Border plan sparks fear in Kosovo's Serb enclaves


A possible land swap between Serbia and Kosovo, suggested by their leaders to end one of Europe’s most volatile territorial disputes, has sparked concerns that the border could be redrawn along ethnic lines and reignite festering communal animosities.

With few details made public, media reports say the Serb majority northern border region around the city of Mitrovica would be incorporated into Serbia under the plan, which would also see Belgrade hand over a mainly ethnic Albanian region in Serbia.

The trade-off would also see Belgrade finally recognize its former province as an independent state, 20 years after a bitter war between Serbia’s forces and pro-independence ethnic Albanian guerrillas that led to Kosovo breaking away from Serbia in 2008.

Kosovo’s President Hashim Thaci, who along with Serbian counterpart Aleksandar Vucic last year raised the possibility of redrawing the border, has insisted a revised version would not be drawn along ethnic lines.

But the plan has sent ripples of alarm through minorities in these regions, notably among ethnic Serbs living in enclaves dispersed in Kosovo who would be unaffected by such a deal.

A territory swap would mean “clear ethnic division so that within decades there will be no Serbs left in Kosovo,” said Stefan Filipovic, a 24-year-old Kosovan Serb activist in Gracanica, one of those enclaves and a short drive south of the capital, Pristina.

There are an estimated 120,000 Serbs living in Kosovo in total. Of those some 40,000 are thought to live around Mitrovica — and are likely set to be part of the land swap — while a further 80,000 live deeper in Kosovo and would remain under Pristina.

Gracanica, home to one of Kosovo’s main Orthodox monasteries, is one of six mainly Serbian municipalities that are like islands surrounded by Kosovo Albanian neighborhoods.

For Rada Trajkovic, an ethnic Serb politician in his 60s living in Gracanica, the border change would amount to creating “two mono-ethnic spaces” and lead to Serbs leaving Kosovan enclaves.

Trajkovic is one of the few Kosovar Serbs willing publicly to criticize Srpska Lista, or Serbian List, the minority’s main political outlet. Most of Trajkovic’s fellow Serb colleagues back the Belgrade line of President Vucic.

Long a taboo subject, a territorial exchange has the backing of the United States as well as several EU officials.

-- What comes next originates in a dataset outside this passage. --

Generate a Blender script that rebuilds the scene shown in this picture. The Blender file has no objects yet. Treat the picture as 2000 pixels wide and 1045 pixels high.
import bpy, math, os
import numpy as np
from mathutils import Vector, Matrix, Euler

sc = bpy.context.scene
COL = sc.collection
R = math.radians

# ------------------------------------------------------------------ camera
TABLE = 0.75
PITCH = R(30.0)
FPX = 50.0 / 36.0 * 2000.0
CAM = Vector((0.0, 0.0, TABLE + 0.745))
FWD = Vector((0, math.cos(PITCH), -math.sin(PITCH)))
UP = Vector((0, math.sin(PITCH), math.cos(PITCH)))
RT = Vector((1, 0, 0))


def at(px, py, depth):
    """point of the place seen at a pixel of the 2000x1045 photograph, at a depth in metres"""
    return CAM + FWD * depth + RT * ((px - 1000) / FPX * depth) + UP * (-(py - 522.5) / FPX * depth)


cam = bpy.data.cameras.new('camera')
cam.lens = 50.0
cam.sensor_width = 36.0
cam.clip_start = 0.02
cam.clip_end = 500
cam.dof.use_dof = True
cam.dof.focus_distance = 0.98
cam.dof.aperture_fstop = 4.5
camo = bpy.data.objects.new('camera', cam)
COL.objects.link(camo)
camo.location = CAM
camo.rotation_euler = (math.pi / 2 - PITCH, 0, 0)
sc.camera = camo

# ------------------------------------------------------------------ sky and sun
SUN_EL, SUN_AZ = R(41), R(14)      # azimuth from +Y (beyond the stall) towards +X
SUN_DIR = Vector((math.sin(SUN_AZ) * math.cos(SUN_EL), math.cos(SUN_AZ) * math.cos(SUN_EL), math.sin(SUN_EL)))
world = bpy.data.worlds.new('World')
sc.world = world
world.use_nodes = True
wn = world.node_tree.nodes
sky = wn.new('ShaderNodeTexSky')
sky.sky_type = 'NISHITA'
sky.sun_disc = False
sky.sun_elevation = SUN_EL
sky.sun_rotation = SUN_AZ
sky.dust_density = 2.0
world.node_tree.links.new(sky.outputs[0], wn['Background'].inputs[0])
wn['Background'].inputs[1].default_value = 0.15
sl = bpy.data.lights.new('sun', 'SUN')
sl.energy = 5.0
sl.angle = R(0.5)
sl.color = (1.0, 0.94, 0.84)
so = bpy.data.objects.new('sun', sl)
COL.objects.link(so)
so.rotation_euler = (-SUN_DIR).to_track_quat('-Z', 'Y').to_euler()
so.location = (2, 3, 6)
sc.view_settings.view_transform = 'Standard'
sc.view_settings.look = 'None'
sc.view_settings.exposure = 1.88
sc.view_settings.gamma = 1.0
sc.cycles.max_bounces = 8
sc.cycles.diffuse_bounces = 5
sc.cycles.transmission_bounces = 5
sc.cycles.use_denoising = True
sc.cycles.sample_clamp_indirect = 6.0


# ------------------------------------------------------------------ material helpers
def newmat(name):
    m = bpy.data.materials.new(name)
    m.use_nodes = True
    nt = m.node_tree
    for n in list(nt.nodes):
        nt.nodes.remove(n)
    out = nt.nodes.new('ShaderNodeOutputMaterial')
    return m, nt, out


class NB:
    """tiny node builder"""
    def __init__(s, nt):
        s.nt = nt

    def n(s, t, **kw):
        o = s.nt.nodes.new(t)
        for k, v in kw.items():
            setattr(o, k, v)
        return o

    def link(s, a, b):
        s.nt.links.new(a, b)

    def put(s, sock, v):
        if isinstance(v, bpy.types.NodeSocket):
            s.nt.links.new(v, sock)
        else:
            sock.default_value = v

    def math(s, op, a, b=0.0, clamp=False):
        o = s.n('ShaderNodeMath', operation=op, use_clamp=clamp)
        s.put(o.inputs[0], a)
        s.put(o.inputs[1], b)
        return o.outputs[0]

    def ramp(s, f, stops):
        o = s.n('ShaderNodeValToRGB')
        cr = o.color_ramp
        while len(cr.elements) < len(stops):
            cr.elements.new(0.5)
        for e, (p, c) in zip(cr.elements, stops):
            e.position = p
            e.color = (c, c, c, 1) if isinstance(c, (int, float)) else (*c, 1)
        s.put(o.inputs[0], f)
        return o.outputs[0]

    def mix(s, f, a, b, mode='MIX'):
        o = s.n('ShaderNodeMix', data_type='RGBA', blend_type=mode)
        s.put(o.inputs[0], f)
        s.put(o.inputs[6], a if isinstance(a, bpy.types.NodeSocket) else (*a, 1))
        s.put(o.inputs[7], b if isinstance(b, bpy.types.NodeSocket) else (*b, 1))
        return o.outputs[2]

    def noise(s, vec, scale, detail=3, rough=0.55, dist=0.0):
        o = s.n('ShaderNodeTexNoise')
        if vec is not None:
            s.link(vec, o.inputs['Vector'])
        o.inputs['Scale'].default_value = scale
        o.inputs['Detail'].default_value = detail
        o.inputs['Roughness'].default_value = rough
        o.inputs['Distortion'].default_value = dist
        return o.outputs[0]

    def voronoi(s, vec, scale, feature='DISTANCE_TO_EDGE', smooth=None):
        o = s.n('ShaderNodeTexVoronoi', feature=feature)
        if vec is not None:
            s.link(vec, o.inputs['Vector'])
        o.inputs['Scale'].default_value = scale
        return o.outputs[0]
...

Germany, however, is opposed, warning of the potential for a renewed flare-up of the hard-line nationalism that has marked the still fragile Balkans in the past.

A NATO-led peacekeeping force has guarded Kosovo since it broke away from Serbia in a bloody war from 1998 to 1999 that left more than 13,000 dead.

Border revision “is a very dangerous, particularly dramatic idea,” says Filipovic, who feels “abandoned by Belgrade.”

For Trajkovic, “if they cede the north of Kosovo to Serbia, I don’t see why the (Kosovar) Albanians would show empathy with those (Serbs) living” in the enclaves.

In the nearby village of Laplje Selo, a mainly Serb area home to around 1,000 people encroached upon by the glass and steel residences of Pristina, few people will speak openly of the border topic, still less openly criticize Vucic.

But in the local pub, four Serbs sip rakija, a type of brandy, as they debate whether Vucic is abandoning them to “an Albanian prison.”

With barely a hint of irony, one explains that “if someone can save us it’s (Ramush) Haradinaj,” the former Kosovo Liberation Army fighter-turned prime minister who Belgrade and the Serbs consider a war criminal.

Haradinaj opposes border revision, warning that it will only lead to “new wars.”

“I imagine president Vucic won’t leave us to fend for ourselves,” says Jagoda Trajkovic, a 69-year-old pensioner, as he drops off his grandson at Laplje Selo’s tiny school.

Others are not so confident.

They include Father Sava Jancic, abbot at Visoki Decani, a Serb Orthodox medieval monastery and a UNESCO World Heritage site.

Recent years have passed in the vicinity in tranquil enough fashion, save for occasional demonstrations by Kosovar Albanians demanding the monks give up some of their land.

But in 2008, the year Kosovo declared independence, an Albanian fired a missile at the churchyard wall.

“I am personally in possession of very credible information . . . according to which they are already working on the details of an exchange of land along ethnic lines,” says Father Sava, who during the conflict protected Kosovar Albanians from Serbian forces.

In his view, border alterations “would amount to abandoning 80,000 Serbs, leaving them with a very low and dubious level of security and protection.”

One of the very few to oppose President Vucic in public, Father Sava was last year the target of a Belgrade tabloid press campaign that described him as a “great Albanian patriot” — or, essentially, a traitor.